=== Source material ===

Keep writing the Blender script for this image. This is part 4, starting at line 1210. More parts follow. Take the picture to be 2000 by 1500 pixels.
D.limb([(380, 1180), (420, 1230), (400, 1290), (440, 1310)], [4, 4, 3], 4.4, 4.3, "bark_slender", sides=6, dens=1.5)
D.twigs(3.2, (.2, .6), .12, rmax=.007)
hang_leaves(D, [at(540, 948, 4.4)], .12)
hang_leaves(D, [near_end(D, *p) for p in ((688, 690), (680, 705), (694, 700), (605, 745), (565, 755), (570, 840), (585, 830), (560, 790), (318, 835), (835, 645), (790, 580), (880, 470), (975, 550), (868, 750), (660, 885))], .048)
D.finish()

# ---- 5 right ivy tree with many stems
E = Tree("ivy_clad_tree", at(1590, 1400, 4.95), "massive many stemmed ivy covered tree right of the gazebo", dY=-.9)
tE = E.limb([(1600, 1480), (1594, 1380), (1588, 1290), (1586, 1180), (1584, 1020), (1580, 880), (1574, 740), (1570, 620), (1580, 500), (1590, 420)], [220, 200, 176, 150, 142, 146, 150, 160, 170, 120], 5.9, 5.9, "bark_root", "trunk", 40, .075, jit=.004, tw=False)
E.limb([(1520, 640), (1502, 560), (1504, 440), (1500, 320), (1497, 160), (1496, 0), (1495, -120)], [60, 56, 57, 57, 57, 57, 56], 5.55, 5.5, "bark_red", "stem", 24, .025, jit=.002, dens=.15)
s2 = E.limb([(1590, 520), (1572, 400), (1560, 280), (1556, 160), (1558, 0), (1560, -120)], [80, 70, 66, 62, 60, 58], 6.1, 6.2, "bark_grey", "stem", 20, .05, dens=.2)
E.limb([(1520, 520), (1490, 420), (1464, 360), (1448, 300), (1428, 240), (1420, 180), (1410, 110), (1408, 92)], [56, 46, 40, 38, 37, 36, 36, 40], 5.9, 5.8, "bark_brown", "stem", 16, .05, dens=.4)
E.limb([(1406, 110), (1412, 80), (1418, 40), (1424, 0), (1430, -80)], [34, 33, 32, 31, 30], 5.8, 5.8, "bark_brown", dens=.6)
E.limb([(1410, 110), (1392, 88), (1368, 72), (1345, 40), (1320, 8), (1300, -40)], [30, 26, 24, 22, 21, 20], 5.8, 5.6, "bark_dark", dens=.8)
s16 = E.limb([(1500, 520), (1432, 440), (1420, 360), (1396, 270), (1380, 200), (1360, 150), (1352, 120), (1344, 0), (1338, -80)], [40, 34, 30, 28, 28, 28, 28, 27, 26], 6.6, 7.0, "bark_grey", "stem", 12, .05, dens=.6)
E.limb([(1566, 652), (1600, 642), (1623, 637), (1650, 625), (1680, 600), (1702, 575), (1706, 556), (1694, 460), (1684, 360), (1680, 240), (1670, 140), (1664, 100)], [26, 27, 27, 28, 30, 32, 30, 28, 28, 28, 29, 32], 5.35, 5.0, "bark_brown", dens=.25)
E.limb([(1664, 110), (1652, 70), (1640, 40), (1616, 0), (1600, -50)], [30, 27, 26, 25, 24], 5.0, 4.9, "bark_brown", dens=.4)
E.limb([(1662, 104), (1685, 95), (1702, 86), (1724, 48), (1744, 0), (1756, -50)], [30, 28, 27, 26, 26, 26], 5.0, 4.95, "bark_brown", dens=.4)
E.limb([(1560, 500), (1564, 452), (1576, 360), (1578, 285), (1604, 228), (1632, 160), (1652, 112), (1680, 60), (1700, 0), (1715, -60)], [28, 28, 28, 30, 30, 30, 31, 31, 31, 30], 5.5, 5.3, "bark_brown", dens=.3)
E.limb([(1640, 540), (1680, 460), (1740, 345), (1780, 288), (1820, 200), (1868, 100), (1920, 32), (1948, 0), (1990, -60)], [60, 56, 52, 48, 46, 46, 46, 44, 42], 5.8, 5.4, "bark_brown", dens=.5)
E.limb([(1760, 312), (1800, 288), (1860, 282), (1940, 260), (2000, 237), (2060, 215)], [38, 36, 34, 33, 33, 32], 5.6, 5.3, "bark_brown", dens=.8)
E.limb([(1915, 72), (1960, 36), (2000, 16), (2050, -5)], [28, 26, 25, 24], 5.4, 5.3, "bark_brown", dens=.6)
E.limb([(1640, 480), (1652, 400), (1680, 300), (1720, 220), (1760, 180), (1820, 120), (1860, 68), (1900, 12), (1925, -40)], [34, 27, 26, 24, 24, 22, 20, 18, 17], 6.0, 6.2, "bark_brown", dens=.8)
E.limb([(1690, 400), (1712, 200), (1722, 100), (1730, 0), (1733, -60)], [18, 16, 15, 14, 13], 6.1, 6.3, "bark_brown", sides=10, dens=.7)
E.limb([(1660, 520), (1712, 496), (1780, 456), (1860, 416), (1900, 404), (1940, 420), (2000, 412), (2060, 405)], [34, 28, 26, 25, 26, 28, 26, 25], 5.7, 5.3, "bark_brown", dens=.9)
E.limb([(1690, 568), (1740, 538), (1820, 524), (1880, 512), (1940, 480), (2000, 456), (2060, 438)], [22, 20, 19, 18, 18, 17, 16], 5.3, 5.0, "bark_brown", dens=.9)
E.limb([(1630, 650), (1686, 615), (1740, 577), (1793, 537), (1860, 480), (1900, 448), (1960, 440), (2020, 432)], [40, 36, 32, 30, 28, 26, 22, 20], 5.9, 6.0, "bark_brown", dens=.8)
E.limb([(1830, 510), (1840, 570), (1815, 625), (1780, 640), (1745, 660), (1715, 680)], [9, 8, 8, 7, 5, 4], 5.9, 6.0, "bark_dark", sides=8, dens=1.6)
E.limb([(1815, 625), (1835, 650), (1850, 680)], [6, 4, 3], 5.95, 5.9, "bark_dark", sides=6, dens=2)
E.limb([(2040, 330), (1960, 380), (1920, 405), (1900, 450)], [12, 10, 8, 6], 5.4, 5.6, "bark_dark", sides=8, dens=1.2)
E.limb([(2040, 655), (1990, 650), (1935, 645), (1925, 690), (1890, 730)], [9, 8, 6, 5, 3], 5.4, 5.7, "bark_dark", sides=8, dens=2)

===

» Set problem: Restate the data above word for word.

» The reply:
Keep writing the Blender script for this image. This is part 4, starting at line 1210. More parts follow. Take the picture to be 2000 by 1500 pixels.
D.limb([(380, 1180), (420, 1230), (400, 1290), (440, 1310)], [4, 4, 3], 4.4, 4.3, "bark_slender", sides=6, dens=1.5)
D.twigs(3.2, (.2, .6), .12, rmax=.007)
hang_leaves(D, [at(540, 948, 4.4)], .12)
hang_leaves(D, [near_end(D, *p) for p in ((688, 690), (680, 705), (694, 700), (605, 745), (565, 755), (570, 840), (585, 830), (560, 790), (318, 835), (835, 645), (790, 580), (880, 470), (975, 550), (868, 750), (660, 885))], .048)
D.finish()

# ---- 5 right ivy tree with many stems
E = Tree("ivy_clad_tree", at(1590, 1400, 4.95), "massive many stemmed ivy covered tree right of the gazebo", dY=-.9)
tE = E.limb([(1600, 1480), (1594, 1380), (1588, 1290), (1586, 1180), (1584, 1020), (1580, 880), (1574, 740), (1570, 620), (1580, 500), (1590, 420)], [220, 200, 176, 150, 142, 146, 150, 160, 170, 120], 5.9, 5.9, "bark_root", "trunk", 40, .075, jit=.004, tw=False)
E.limb([(1520, 640), (1502, 560), (1504, 440), (1500, 320), (1497, 160), (1496, 0), (1495, -120)], [60, 56, 57, 57, 57, 57, 56], 5.55, 5.5, "bark_red", "stem", 24, .025, jit=.002, dens=.15)
s2 = E.limb([(1590, 520), (1572, 400), (1560, 280), (1556, 160), (1558, 0), (1560, -120)], [80, 70, 66, 62, 60, 58], 6.1, 6.2, "bark_grey", "stem", 20, .05, dens=.2)
E.limb([(1520, 520), (1490, 420), (1464, 360), (1448, 300), (1428, 240), (1420, 180), (1410, 110), (1408, 92)], [56, 46, 40, 38, 37, 36, 36, 40], 5.9, 5.8, "bark_brown", "stem", 16, .05, dens=.4)
E.limb([(1406, 110), (1412, 80), (1418, 40), (1424, 0), (1430, -80)], [34, 33, 32, 31, 30], 5.8, 5.8, "bark_brown", dens=.6)
E.limb([(1410, 110), (1392, 88), (1368, 72), (1345, 40), (1320, 8), (1300, -40)], [30, 26, 24, 22, 21, 20], 5.8, 5.6, "bark_dark", dens=.8)
s16 = E.limb([(1500, 520), (1432, 440), (1420, 360), (1396, 270), (1380, 200), (1360, 150), (1352, 120), (1344, 0), (1338, -80)], [40, 34, 30, 28, 28, 28, 28, 27, 26], 6.6, 7.0, "bark_grey", "stem", 12, .05, dens=.6)
E.limb([(1566, 652), (1600, 642), (1623, 637), (1650, 625), (1680, 600), (1702, 575), (1706, 556), (1694, 460), (1684, 360), (1680, 240), (1670, 140), (1664, 100)], [26, 27, 27, 28, 30, 32, 30, 28, 28, 28, 29, 32], 5.35, 5.0, "bark_brown", dens=.25)
E.limb([(1664, 110), (1652, 70), (1640, 40), (1616, 0), (1600, -50)], [30, 27, 26, 25, 24], 5.0, 4.9, "bark_brown", dens=.4)
E.limb([(1662, 104), (1685, 95), (1702, 86), (1724, 48), (1744, 0), (1756, -50)], [30, 28, 27, 26, 26, 26], 5.0, 4.95, "bark_brown", dens=.4)
E.limb([(1560, 500), (1564, 452), (1576, 360), (1578, 285), (1604, 228), (1632, 160), (1652, 112), (1680, 60), (1700, 0), (1715, -60)], [28, 28, 28, 30, 30, 30, 31, 31, 31, 30], 5.5, 5.3, "bark_brown", dens=.3)
E.limb([(1640, 540), (1680, 460), (1740, 345), (1780, 288), (1820, 200), (1868, 100), (1920, 32), (1948, 0), (1990, -60)], [60, 56, 52, 48, 46, 46, 46, 44, 42], 5.8, 5.4, "bark_brown", dens=.5)
E.limb([(1760, 312), (1800, 288), (1860, 282), (1940, 260), (2000, 237), (2060, 215)], [38, 36, 34, 33, 33, 32], 5.6, 5.3, "bark_brown", dens=.8)
E.limb([(1915, 72), (1960, 36), (2000, 16), (2050, -5)], [28, 26, 25, 24], 5.4, 5.3, "bark_brown", dens=.6)
E.limb([(1640, 480), (1652, 400), (1680, 300), (1720, 220), (1760, 180), (1820, 120), (1860, 68), (1900, 12), (1925, -40)], [34, 27, 26, 24, 24, 22, 20, 18, 17], 6.0, 6.2, "bark_brown", dens=.8)
E.limb([(1690, 400), (1712, 200), (1722, 100), (1730, 0), (1733, -60)], [18, 16, 15, 14, 13], 6.1, 6.3, "bark_brown", sides=10, dens=.7)
E.limb([(1660, 520), (1712, 496), (1780, 456), (1860, 416), (1900, 404), (1940, 420), (2000, 412), (2060, 405)], [34, 28, 26, 25, 26, 28, 26, 25], 5.7, 5.3, "bark_brown", dens=.9)
E.limb([(1690, 568), (1740, 538), (1820, 524), (1880, 512), (1940, 480), (2000, 456), (2060, 438)], [22, 20, 19, 18, 18, 17, 16], 5.3, 5.0, "bark_brown", dens=.9)
E.limb([(1630, 650), (1686, 615), (1740, 577), (1793, 537), (1860, 480), (1900, 448), (1960, 440), (2020, 432)], [40, 36, 32, 30, 28, 26, 22, 20], 5.9, 6.0, "bark_brown", dens=.8)
E.limb([(1830, 510), (1840, 570), (1815, 625), (1780, 640), (1745, 660), (1715, 680)], [9, 8, 8, 7, 5, 4], 5.9, 6.0, "bark_dark", sides=8, dens=1.6)
E.limb([(1815, 625), (1835, 650), (1850, 680)], [6, 4, 3], 5.95, 5.9, "bark_dark", sides=6, dens=2)
E.limb([(2040, 330), (1960, 380), (1920, 405), (1900, 450)], [12, 10, 8, 6], 5.4, 5.6, "bark_dark", sides=8, dens=1.2)
E.limb([(2040, 655), (1990, 650), (1935, 645), (1925, 690), (1890, 730)], [9, 8, 6, 5, 3], 5.4, 5.7, "bark_dark", sides=8, dens=2)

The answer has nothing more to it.